(SHORT PROBLEM):
Return, exactly as written, every line from the first line of the data below through the line that contains "vs.view_transform = 'Standard';".

(DATA SHOWN):

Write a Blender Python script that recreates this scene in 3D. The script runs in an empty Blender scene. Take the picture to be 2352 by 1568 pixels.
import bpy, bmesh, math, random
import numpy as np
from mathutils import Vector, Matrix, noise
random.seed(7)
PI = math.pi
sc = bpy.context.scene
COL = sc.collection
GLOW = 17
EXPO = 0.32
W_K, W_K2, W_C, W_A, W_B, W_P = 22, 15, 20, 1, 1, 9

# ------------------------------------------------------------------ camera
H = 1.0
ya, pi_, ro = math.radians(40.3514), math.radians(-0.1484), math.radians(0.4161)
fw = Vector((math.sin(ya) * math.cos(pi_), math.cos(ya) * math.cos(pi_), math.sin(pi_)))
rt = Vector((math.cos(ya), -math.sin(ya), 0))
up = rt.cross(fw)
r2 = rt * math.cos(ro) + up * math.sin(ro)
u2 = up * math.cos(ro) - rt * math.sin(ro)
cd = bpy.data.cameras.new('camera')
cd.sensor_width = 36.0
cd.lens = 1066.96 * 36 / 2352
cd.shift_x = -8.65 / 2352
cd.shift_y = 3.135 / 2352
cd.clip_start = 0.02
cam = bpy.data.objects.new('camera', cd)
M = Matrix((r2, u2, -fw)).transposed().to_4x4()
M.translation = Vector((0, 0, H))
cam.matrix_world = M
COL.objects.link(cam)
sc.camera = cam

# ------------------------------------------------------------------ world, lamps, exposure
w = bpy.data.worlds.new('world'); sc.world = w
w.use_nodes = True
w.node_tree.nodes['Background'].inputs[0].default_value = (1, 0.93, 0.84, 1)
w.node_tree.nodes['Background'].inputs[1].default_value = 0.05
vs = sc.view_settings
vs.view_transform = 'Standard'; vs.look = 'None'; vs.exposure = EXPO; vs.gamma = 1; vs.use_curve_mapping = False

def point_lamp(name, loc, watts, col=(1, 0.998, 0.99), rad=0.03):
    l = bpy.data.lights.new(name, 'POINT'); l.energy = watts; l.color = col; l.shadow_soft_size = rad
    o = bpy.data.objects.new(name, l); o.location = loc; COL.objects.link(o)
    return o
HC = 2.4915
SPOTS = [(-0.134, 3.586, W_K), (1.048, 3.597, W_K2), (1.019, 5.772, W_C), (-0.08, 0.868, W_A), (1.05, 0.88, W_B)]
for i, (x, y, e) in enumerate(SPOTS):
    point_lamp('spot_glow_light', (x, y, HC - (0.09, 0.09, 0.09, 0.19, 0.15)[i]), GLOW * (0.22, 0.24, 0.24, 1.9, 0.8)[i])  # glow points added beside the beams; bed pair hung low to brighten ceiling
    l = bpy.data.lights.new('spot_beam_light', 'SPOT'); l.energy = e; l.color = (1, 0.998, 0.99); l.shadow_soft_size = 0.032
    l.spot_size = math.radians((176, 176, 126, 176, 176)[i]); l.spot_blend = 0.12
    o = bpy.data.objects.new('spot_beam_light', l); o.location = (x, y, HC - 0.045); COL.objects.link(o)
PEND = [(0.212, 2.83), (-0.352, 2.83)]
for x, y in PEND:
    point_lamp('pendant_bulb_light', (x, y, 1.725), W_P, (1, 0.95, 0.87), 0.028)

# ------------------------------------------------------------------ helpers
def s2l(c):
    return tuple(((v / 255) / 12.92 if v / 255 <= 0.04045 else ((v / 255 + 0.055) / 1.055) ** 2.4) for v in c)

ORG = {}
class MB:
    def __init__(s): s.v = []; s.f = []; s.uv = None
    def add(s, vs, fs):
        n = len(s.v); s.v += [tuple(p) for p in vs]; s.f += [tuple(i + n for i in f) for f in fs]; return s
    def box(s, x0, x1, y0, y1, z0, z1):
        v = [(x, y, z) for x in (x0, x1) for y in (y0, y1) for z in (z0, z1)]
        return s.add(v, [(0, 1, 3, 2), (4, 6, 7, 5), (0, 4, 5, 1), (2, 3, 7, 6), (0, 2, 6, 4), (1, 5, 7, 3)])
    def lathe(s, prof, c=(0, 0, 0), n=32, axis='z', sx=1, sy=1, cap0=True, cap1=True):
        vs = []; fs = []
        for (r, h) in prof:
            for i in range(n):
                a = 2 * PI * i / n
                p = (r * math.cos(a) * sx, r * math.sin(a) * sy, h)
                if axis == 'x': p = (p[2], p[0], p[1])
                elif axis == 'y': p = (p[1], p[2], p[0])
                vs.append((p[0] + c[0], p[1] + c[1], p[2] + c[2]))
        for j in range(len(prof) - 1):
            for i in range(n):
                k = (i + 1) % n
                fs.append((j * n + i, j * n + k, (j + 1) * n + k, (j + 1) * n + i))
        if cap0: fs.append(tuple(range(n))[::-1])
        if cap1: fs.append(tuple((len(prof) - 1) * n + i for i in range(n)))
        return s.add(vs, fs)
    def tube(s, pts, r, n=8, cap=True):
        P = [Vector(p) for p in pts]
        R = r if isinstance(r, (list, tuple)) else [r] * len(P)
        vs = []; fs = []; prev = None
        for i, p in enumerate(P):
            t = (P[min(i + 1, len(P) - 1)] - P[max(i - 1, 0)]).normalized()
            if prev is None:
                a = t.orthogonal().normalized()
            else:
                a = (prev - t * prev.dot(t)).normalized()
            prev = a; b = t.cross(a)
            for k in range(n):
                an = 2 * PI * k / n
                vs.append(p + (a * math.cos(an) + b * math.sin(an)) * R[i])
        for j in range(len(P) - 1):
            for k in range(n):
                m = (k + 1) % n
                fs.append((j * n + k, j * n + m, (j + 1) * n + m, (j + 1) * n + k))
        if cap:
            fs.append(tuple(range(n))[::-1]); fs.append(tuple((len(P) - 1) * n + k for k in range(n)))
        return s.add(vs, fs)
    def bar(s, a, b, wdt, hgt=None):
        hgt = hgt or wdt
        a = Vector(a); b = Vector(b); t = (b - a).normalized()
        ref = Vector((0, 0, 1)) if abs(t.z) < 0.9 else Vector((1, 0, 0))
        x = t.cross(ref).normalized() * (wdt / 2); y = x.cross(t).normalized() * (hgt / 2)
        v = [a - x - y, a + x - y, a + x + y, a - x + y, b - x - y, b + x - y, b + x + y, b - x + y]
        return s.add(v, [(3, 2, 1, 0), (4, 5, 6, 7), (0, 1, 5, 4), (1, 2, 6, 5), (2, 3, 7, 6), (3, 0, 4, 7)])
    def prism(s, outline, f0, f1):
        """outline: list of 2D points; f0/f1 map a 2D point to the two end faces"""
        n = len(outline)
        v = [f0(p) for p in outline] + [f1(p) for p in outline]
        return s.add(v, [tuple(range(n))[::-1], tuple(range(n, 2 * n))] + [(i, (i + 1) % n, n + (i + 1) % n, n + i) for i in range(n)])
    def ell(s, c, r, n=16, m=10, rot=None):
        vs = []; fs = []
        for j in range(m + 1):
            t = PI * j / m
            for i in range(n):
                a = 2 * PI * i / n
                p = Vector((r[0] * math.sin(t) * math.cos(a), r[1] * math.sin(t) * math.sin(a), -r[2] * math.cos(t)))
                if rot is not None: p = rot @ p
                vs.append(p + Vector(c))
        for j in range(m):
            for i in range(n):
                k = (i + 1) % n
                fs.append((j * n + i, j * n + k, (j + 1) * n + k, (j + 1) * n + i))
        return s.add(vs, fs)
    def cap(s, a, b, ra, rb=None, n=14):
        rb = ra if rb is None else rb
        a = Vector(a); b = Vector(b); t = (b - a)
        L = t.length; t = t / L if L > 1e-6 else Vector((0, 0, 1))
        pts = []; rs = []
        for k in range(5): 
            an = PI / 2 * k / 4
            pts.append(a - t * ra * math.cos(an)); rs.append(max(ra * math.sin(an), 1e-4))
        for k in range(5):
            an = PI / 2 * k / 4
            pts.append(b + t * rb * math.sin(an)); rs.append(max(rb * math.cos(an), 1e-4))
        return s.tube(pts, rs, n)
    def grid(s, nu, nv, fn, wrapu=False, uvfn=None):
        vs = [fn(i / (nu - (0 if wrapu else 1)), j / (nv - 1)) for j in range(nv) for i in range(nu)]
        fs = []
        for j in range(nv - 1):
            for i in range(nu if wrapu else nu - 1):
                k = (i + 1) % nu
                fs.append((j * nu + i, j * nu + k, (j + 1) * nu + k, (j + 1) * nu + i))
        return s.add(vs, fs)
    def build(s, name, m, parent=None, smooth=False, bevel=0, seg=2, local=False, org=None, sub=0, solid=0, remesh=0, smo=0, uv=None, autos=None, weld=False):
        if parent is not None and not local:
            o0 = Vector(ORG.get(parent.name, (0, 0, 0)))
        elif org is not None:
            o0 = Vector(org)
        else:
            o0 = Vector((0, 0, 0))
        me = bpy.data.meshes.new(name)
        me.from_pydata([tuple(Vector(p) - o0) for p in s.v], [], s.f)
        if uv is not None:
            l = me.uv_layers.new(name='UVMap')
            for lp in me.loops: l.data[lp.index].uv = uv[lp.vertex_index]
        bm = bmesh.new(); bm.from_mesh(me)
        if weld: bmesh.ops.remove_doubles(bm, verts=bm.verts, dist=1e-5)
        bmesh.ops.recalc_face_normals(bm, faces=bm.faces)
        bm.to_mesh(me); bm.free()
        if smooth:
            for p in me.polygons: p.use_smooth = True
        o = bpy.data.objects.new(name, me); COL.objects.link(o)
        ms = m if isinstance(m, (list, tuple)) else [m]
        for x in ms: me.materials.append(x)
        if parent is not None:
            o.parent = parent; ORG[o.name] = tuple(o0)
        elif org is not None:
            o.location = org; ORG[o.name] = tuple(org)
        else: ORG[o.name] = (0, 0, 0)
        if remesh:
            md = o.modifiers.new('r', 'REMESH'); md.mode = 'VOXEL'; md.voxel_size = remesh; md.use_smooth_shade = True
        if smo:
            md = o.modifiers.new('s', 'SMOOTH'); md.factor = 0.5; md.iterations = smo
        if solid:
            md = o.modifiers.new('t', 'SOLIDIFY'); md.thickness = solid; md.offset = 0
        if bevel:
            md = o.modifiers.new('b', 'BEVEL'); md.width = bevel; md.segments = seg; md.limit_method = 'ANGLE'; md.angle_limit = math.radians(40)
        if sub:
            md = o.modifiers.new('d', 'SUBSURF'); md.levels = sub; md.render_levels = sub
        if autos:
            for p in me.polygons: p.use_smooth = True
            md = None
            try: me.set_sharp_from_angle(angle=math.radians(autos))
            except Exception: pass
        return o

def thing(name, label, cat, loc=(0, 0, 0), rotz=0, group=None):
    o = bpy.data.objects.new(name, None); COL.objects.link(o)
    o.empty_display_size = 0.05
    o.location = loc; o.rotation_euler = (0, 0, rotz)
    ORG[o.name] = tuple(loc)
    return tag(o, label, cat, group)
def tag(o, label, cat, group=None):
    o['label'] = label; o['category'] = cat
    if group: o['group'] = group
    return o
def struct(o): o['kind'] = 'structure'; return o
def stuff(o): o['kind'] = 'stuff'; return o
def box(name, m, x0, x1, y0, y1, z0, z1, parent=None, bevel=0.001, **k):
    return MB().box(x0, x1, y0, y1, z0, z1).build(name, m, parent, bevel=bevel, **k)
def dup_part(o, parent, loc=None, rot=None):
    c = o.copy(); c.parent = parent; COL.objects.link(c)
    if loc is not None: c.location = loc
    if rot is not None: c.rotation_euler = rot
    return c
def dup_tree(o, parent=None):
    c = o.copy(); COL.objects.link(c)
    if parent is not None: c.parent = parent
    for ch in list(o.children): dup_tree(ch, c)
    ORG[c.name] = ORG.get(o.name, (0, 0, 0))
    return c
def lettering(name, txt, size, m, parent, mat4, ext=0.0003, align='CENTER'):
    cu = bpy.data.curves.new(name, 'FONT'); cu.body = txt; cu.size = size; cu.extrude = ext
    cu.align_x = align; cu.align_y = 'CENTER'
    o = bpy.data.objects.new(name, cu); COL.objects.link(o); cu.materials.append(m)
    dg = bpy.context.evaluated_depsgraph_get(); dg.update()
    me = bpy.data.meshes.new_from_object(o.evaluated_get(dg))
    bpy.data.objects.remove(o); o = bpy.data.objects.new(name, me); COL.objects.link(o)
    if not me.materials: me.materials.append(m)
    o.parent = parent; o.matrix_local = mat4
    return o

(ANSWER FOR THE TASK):
Write a Blender Python script that recreates this scene in 3D. The script runs in an empty Blender scene. Take the picture to be 2352 by 1568 pixels.
import bpy, bmesh, math, random
import numpy as np
from mathutils import Vector, Matrix, noise
random.seed(7)
PI = math.pi
sc = bpy.context.scene
COL = sc.collection
GLOW = 17
EXPO = 0.32
W_K, W_K2, W_C, W_A, W_B, W_P = 22, 15, 20, 1, 1, 9

# ------------------------------------------------------------------ camera
H = 1.0
ya, pi_, ro = math.radians(40.3514), math.radians(-0.1484), math.radians(0.4161)
fw = Vector((math.sin(ya) * math.cos(pi_), math.cos(ya) * math.cos(pi_), math.sin(pi_)))
rt = Vector((math.cos(ya), -math.sin(ya), 0))
up = rt.cross(fw)
r2 = rt * math.cos(ro) + up * math.sin(ro)
u2 = up * math.cos(ro) - rt * math.sin(ro)
cd = bpy.data.cameras.new('camera')
cd.sensor_width = 36.0
cd.lens = 1066.96 * 36 / 2352
cd.shift_x = -8.65 / 2352
cd.shift_y = 3.135 / 2352
cd.clip_start = 0.02
cam = bpy.data.objects.new('camera', cd)
M = Matrix((r2, u2, -fw)).transposed().to_4x4()
M.translation = Vector((0, 0, H))
cam.matrix_world = M
COL.objects.link(cam)
sc.camera = cam

# ------------------------------------------------------------------ world, lamps, exposure
w = bpy.data.worlds.new('world'); sc.world = w
w.use_nodes = True
w.node_tree.nodes['Background'].inputs[0].default_value = (1, 0.93, 0.84, 1)
w.node_tree.nodes['Background'].inputs[1].default_value = 0.05
vs = sc.view_settings
vs.view_transform = 'Standard'; vs.look = 'None'; vs.exposure = EXPO; vs.gamma = 1; vs.use_curve_mapping = False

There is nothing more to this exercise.